By the time the twentieth century rolled around, the term “bandit” was pretty much fixed in the minds of many White Americans as applying only to Mexican-origin people. And it was one that didn’t just allow for killing, it allowed for the massacring of large numbers of people, many of whom we know little about. Take Rafael Lopez, who became a “bandit” after being harassed by law enforcement in Utah, and who subsequently escaped to Texas, where he became Red Lopez. In 1921, Texas Ranger Frank Hamer received a tip that Lopez would be meeting with others so-called bandits. Hamer and a group of Rangers ambushed the men near the Rio Grande and killed a dozen or more people, all identified as bandits, in the attack. 

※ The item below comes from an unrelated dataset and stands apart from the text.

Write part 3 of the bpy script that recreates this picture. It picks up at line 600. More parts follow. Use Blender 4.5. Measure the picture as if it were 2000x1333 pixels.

Cover of Bertrand Gallagher, Utah’s Greatest Manhunt (1913)

 

There are actually quite a few examples where the Rangers killed a dozen or more people and simply excused themselves by labeling those people “bandits.” The Rangers clashed with a group of so-called “bandits” near Ebenoza in September of 1915 and captured and hanged a dozen or more men. The next month the Rangers found a dozen Mexican “bandits” dead outside of the small town of Lyford (some have speculated that they had killed these men and then “found them”). And then of course there was the Porvenir massacre. Ranger Captain James Fox reported after the massacre that his Rangers had killed 15 “bandits.” Other reports called the murdered residents of Porvenir “bandits,” “bandit gangs,” and “thieves, informers, spies, and murderers.” We know today (and they knew at the time) that the 15 men and boys executed that night were innocent.

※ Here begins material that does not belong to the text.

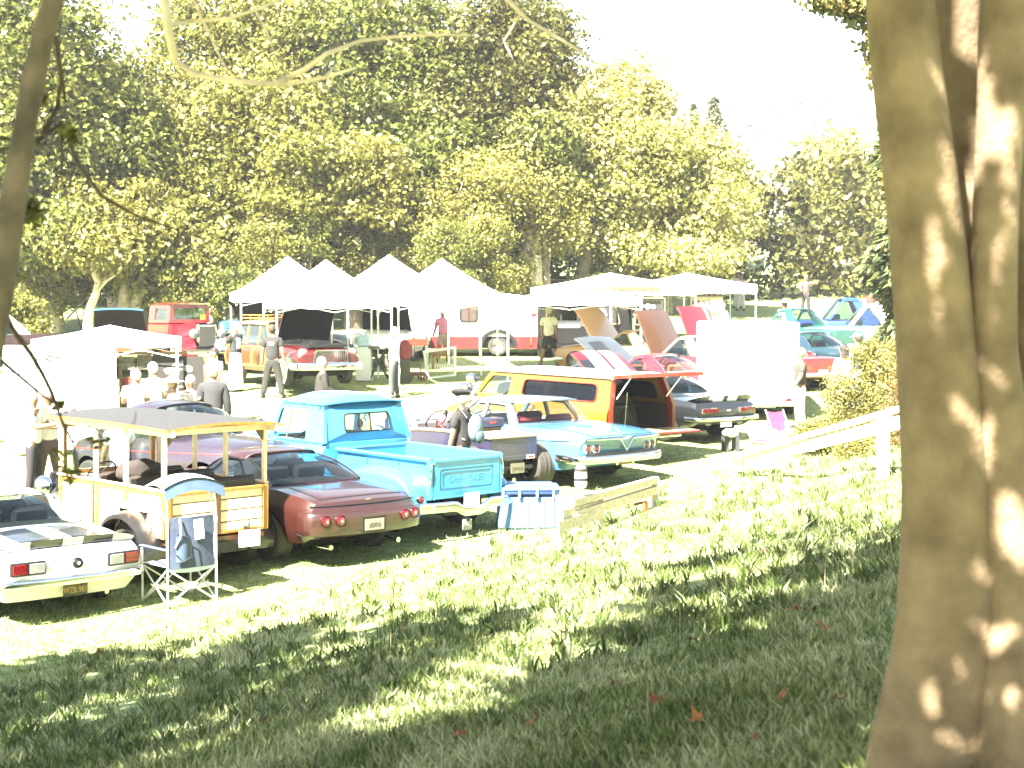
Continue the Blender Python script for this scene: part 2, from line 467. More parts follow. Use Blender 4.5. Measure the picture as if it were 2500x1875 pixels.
# fallen leaves lying on the bank, one object each
lm = [M('fallen_leaf_rust', (.16, .035, .012), .8, var=.4, scale=30), M('fallen_leaf_brown', (.10, .042, .02), .8, var=.4, scale=30), M('fallen_leaf_orange', (.26, .085, .025), .8, var=.3, scale=30)]
leafmeshes = []
for q in range(3):
    b = MB()
    out = []
    for i in range(15):
        a = 2 * math.pi * i / 15; r = (.055 if i % 3 == 0 else .030) * (1 + .2 * math.sin(3 * a + q))
        out.append((math.cos(a) * r * 1.2, math.sin(a) * r, .018 * math.sin(2 * a + q) + (.02 if i % 3 == 0 else 0)))
    b.add([(0, 0, .006)] + out, [(0, 1 + i, 1 + (i + 1) % 15) for i in range(15)])
    o = b.build('fallen_leaf', lm[q], None, 80, fixn=False); leafmeshes.append(o.data); bpy.data.objects.remove(o)
leafpix = sorted([(2045, 1745), (1915, 1740), (1925, 1815), (2040, 1670), (1995, 1800), (1945, 1520), (1960, 1512), (1985, 1520), (1640, 1500), (1375, 1568), (1345, 1600), (1355, 1660), (1330, 1615), (1250, 1600), (1300, 1800), (1515, 1850), (1290, 1785), (840, 1765), (1120, 1830), (1690, 1590), (1790, 1640), (1700, 1690), (1880, 1860), (2070, 1870), (1500, 1700), (1100, 1720), (640, 1790), (1420, 1420), (1865, 1365), (1160, 1540), (985, 1560), (1700, 1800), (1600, 1745), (2010, 1560), (1855, 1560), (1840, 1850), (380, 1830), (245, 1610)])[::2]
lk = {0: 'rust red', 1: 'dull brown', 2: 'bright orange'}
for i, (u, v) in enumerate(leafpix):
    q = gp(u, v); kq = (i * 7) % 3
    o = bpy.data.objects.new('fallen_leaf', leafmeshes[kq]); COL.objects.link(o)
    o.location = (q.x, q.y, q.z + .075); o.rotation_euler = (.5 * math.sin(i), .5 * math.cos(i * 2), i * 1.3); s = .75 + .3 * math.sin(i * 3.1) ; o.scale = (s, s, s)
    tag(o, '%s fallen leaf resting on the shaded bank grass' % lk[kq], 'leaf', 'fallen leaves on the bank')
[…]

The “bandit” label gave White authority and those in mobs a carte blanch reason as to how they could kill any Mexican person and get away with it. Hardly anyone who killed a person accused of banditry ever faced any kind of prosecution or punishment. The word “bandit” was a get out of jail free card for anyone who killed someone of Mexican ancestry. Perhaps reporter George Marvin explained it best in 1917 when he wrote, “the killing of Mexicans along the border in these last four years is almost incredible. Some Rangers have degenerated into common mankillers. There is no penalty for killing, no jury along the border would ever convict a White man for shooting a Mexican. Reading over Secret Service records makes you feel as though it was open gun season on Mexicans along the border.”[2]

George Marvin was right. He knew it 100 years ago, others did too, and we know it today. The common wisdom at the time, as I noted above, was that bandits were bad people. They were killers. They didn’t care about laws or rights or justice. So, who really were the bandits in this story?

Brian Behnken


[1] “US Soldiers Killed by Villistas,” Austin Statesman, December 3, 1917; “Troops Start Pursuit of Mexican Cattle Thieves,” Austin Statesman, December 29, 1917; “Infantry Awaits Bandit Attack on Indio Ranch,” Fort Worth Star-Telegram, December 29, 1917; “Mexican Bandits Are Killed by Soldiers,” Galveston Daily News, December 31, 1917; “US Troops Kill 6 Mexican Bandits,” Fort Worth Record, December 31, 1917.

[2] George Marvin quoted in World Work Magazine January 1917, found in “1993/1994 INS/Customs/Border Patrol Complaints San Diego,” in American Friends Service Committee Papers, in Roberto Martinez Papers, Special Collections and Archives, University of California, San Diego.